» **WRITTEN EXERCISE**
Write the material out again in full, word for word. Do not include the pictures.

» **MATERIAL**
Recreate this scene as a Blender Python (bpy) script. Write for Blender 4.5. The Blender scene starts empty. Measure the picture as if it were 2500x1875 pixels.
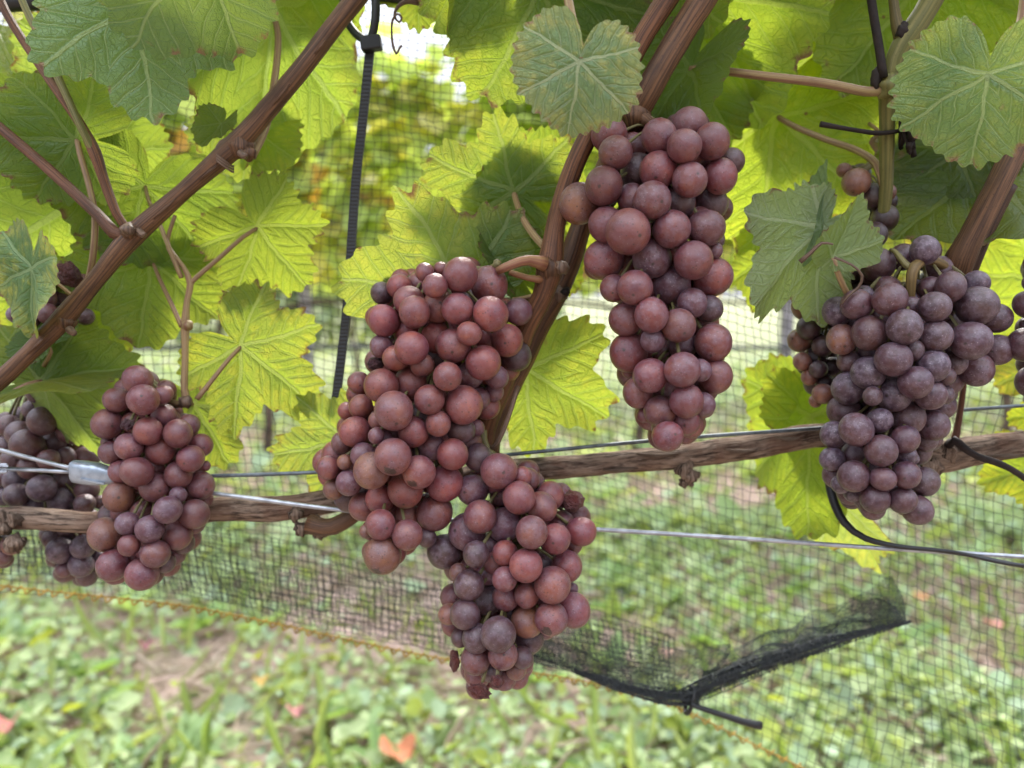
import bpy, math, random
import numpy as np
from mathutils import Vector, Matrix, Euler

random.seed(7)
rng = np.random.default_rng(11)
scene = bpy.context.scene
COL = scene.collection

# ------------------------------------------------------------------ camera
F = 1250 / math.tan(math.radians(34.5))          # focal length in photo pixels (2500 wide)
PITCH = math.radians(6.7)
CAM = Vector((0.0, 0.0, 0.95))
FWD = Vector((0, math.cos(PITCH), -math.sin(PITCH)))
UP = Vector((0, math.sin(PITCH), math.cos(PITCH)))
RIGHT = Vector((1, 0, 0))
cd = bpy.data.cameras.new("camera")
cam = bpy.data.objects.new("camera", cd)
COL.objects.link(cam)
cam.location = CAM
cam.rotation_euler = (math.pi / 2 - PITCH, 0, 0)
cd.sensor_width = 36
cd.lens = 18 / math.tan(math.radians(34.5))
cd.clip_start = 0.01
cd.clip_end = 2000
cd.dof.use_dof = True
cd.dof.focus_distance = 0.305
cd.dof.aperture_fstop = 7.4
scene.camera = cam

# ------------------------------------------------------------------ sky, sun, exposure
SUN_EL, SUN_AZ = math.radians(46), math.radians(10)   # behind the row, a little to the right
world = bpy.data.worlds.new("World")
scene.world = world
world.use_nodes = True
wn, wl = world.node_tree.nodes, world.node_tree.links
wn.clear()
sky = wn.new("ShaderNodeTexSky")
sky.sky_type = 'NISHITA'
sky.sun_disc = False
sky.sun_elevation = SUN_EL
sky.sun_rotation = SUN_AZ
sky.dust_density = 3.0
tc = wn.new("ShaderNodeTexCoord")
cn = wn.new("ShaderNodeTexNoise")
cn.inputs["Scale"].default_value = 2.2
cn.inputs["Detail"].default_value = 6
cr = wn.new("ShaderNodeValToRGB")
cr.color_ramp.elements[0].position = 0.32
cr.color_ramp.elements[0].color = (0.62, 0.62, 0.62, 1)
cr.color_ramp.elements[1].position = 0.62
cr.color_ramp.elements[1].color = (0.97, 0.97, 0.97, 1)
cm = wn.new("ShaderNodeMixRGB")
cm.inputs["Color2"].default_value = (7.7, 8.1, 9.1, 1)       # bright cloud deck
bg = wn.new("ShaderNodeBackground")
bg.inputs["Strength"].default_value = 0.10
wo = wn.new("ShaderNodeOutputWorld")
wl.new(tc.outputs["Generated"], cn.inputs["Vector"])
wl.new(cn.outputs["Fac"], cr.inputs["Fac"])
wl.new(cr.outputs["Color"], cm.inputs["Fac"])
wl.new(sky.outputs["Color"], cm.inputs["Color1"])
sep = wn.new("ShaderNodeSeparateXYZ")            # overcast sky: about three times brighter overhead than at the horizon
wl.new(tc.outputs["Generated"], sep.inputs[0])
zr = wn.new("ShaderNodeMapRange")
zr.inputs["From Min"].default_value = 0.0
zr.inputs["From Max"].default_value = 1.0
zr.inputs["To Min"].default_value = 0.19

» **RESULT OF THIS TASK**
Recreate this scene as a Blender Python (bpy) script. Write for Blender 4.5. The Blender scene starts empty. Measure the picture as if it were 2500x1875 pixels.
import bpy, math, random
import numpy as np
from mathutils import Vector, Matrix, Euler

random.seed(7)
rng = np.random.default_rng(11)
scene = bpy.context.scene
COL = scene.collection

# ------------------------------------------------------------------ camera
F = 1250 / math.tan(math.radians(34.5))          # focal length in photo pixels (2500 wide)
PITCH = math.radians(6.7)
CAM = Vector((0.0, 0.0, 0.95))
FWD = Vector((0, math.cos(PITCH), -math.sin(PITCH)))
UP = Vector((0, math.sin(PITCH), math.cos(PITCH)))
RIGHT = Vector((1, 0, 0))
cd = bpy.data.cameras.new("camera")
cam = bpy.data.objects.new("camera", cd)
COL.objects.link(cam)
cam.location = CAM
cam.rotation_euler = (math.pi / 2 - PITCH, 0, 0)
cd.sensor_width = 36
cd.lens = 18 / math.tan(math.radians(34.5))
cd.clip_start = 0.01
cd.clip_end = 2000
cd.dof.use_dof = True
cd.dof.focus_distance = 0.305
cd.dof.aperture_fstop = 7.4
scene.camera = cam

# ------------------------------------------------------------------ sky, sun, exposure
SUN_EL, SUN_AZ = math.radians(46), math.radians(10)   # behind the row, a little to the right
world = bpy.data.worlds.new("World")
scene.world = world
world.use_nodes = True
wn, wl = world.node_tree.nodes, world.node_tree.links
wn.clear()
sky = wn.new("ShaderNodeTexSky")
sky.sky_type = 'NISHITA'
sky.sun_disc = False
sky.sun_elevation = SUN_EL
sky.sun_rotation = SUN_AZ
sky.dust_density = 3.0
tc = wn.new("ShaderNodeTexCoord")
cn = wn.new("ShaderNodeTexNoise")
cn.inputs["Scale"].default_value = 2.2
cn.inputs["Detail"].default_value = 6
cr = wn.new("ShaderNodeValToRGB")
cr.color_ramp.elements[0].position = 0.32
cr.color_ramp.elements[0].color = (0.62, 0.62, 0.62, 1)
cr.color_ramp.elements[1].position = 0.62
cr.color_ramp.elements[1].color = (0.97, 0.97, 0.97, 1)
cm = wn.new("ShaderNodeMixRGB")
cm.inputs["Color2"].default_value = (7.7, 8.1, 9.1, 1)       # bright cloud deck
bg = wn.new("ShaderNodeBackground")
bg.inputs["Strength"].default_value = 0.10
wo = wn.new("ShaderNodeOutputWorld")
wl.new(tc.outputs["Generated"], cn.inputs["Vector"])
wl.new(cn.outputs["Fac"], cr.inputs["Fac"])
wl.new(cr.outputs["Color"], cm.inputs["Fac"])
wl.new(sky.outputs["Color"], cm.inputs["Color1"])
sep = wn.new("ShaderNodeSeparateXYZ")            # overcast sky: about three times brighter overhead than at the horizon
wl.new(tc.outputs["Generated"], sep.inputs[0])
zr = wn.new("ShaderNodeMapRange")
zr.inputs["From Min"].default_value = 0.0
zr.inputs["From Max"].default_value = 1.0
zr.inputs["To Min"].default_value = 0.19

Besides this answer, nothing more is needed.